Ce site Web a des limites de navigation. Il est recommandé d'utiliser un navigateur comme Edge, Chrome, Safari ou Firefox.

Le courant libertin au XVIIIe siècle : quand la littérature se fait jeu de séduction

Si le XVIIIe siècle fut le théâtre des Lumières et du triomphe de la raison, il fut aussi celui de nombreuses libertés. Parmi elles, une liberté de ton et de mœurs que la littérature s’est empressée d’explorer : le courant libertin. Véritable miroir d'une aristocratie oisive ou d'une bourgeoisie curieuse, la littérature libertine a mêlé avec une rare finesse l'art de la séduction, l'intelligence des dialogues, et la critique sociale déguisée sous des voiles de plaisirs interdits.

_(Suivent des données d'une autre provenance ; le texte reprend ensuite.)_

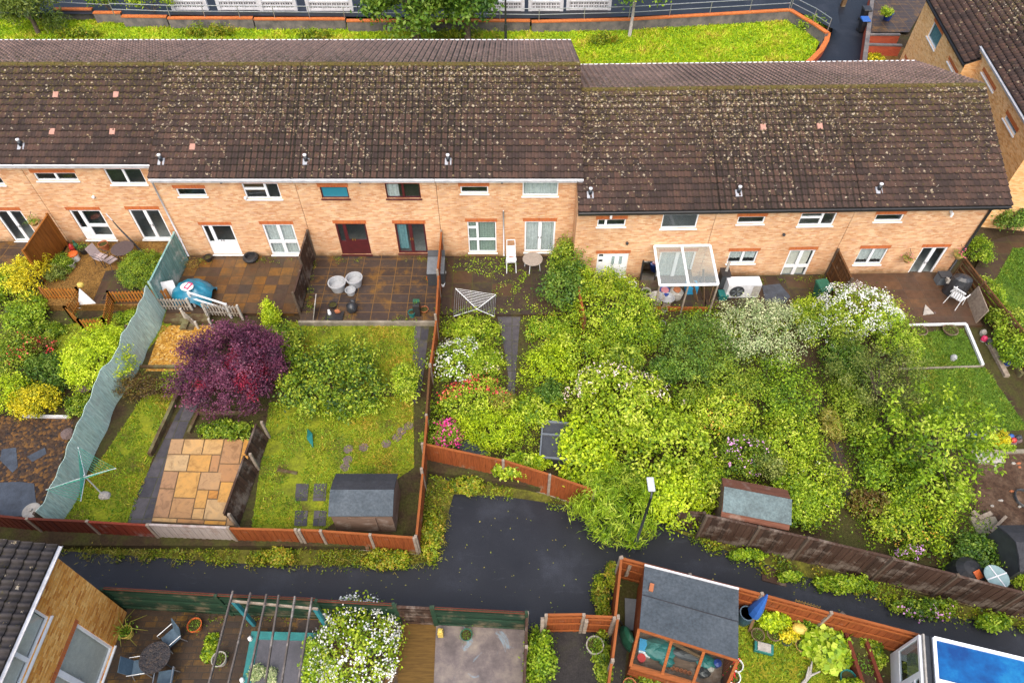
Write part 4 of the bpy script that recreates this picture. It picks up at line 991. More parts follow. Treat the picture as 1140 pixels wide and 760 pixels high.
# lamps and poles
m_lampgrey = mk('grey_lamp_housing', (.55,.57,.60), (.45,.47,.5), 4, .4, 0)
t = thing('street_lamp', 'dark street lamp post with pale head at the bend of the alley', 'street lamp', P(705,613,AZ))
m = MB(); m.tube([(0,0,0),(0,0,1.1),(0,0,1.12),(0,0,4.3)], [.085,.085,.055,.045], 10); m.build('post', m_darkmetal, t, smooth=True)
m = MB(); m.tube([(0,0,4.3),(.02,.1,4.42),(.03,.25,4.45)], .035, 8); m.build('bracket', m_darkmetal, t, smooth=True)
m = MB(); m.tbox(Matrix.Translation((.03,.42,4.46)), .24, .52, .09); m.build('lamp_head', m_lampgrey, t, bevel=.03)
m = MB(); m.box(-.06,.25,4.40,.12,.58,4.413); m.build('lens', m_glass, t)
t = thing('lamp_post', 'tall thin black lamp post rising from the long grass', 'lamp post', P(563,45,-.45))
m = MB(); m.tube([(0,0,0),(0,0,1.2),(0,0,1.22),(0,0,5.5)], [.11,.11,.075,.06], 10); m.build('post', m_darkmetal, t)
m = MB(); m.box(-.1,-.25,5.5,.1,.25,5.6); m.build('lamp_head', m_lampgrey, t)
# far red walls, bins
wallrun('brick_wall', 'red brick front wall with grey caps beside the tarmac path', TP([(961,78),(966,40),(972,-8)], .35), -.47, .42, m_redbrick, m_dkwall, .24)
wallrun('brick_wall', 'nearer of two low red brick walls crossing the front yards', TP([(966,49),(1004,50)], .35), -.47, .35, m_redbrick, m_dkwall, .2)
wallrun('brick_wall', 'farther of two low red brick walls crossing the front yards', TP([(969,38),(1002,38)], .35), -.47, .35, m_redbrick, m_dkwall, .2)
sheetpx('yard', [(966,100),(968,53),(1006,53),(1022,100)], -.455, m_gravel_b)
sheetpx('yard', [(970,36),(976,-20),(1045,-20),(1012,36)], -.455, m_patio_d)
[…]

Origines du courant libertin dans la littérature française au XVIIIe siècle

Le terme « libertin » est ancien : il désignait au départ celui qui se libérait des dogmes religieux. Peu à peu, au cours du XVIIe siècle, la notion s’élargit pour englober des attitudes hédonistes, sceptiques voire subversives vis-à-vis de l’autorité morale. Mais c’est au XVIIIe siècle que le libertinage devient un véritable courant littéraire, porté par le contexte intellectuel des Lumières et les mutations sociales qui favorisent l’émergence de nouveaux comportements amoureux et sexuels.

À cette époque, la littérature libertine s’émancipe des codes classiques. Elle joue avec les conventions du roman, intègre le dialogue philosophique, la lettre, voire même les éléments de l’essai. Elle charme, amuse, mais ne se prive pas de dénoncer la morale hypocrite, de mettre en question les conventions matrimoniales, et de donner une voix aux désirs longtemps refoulés, notamment féminins.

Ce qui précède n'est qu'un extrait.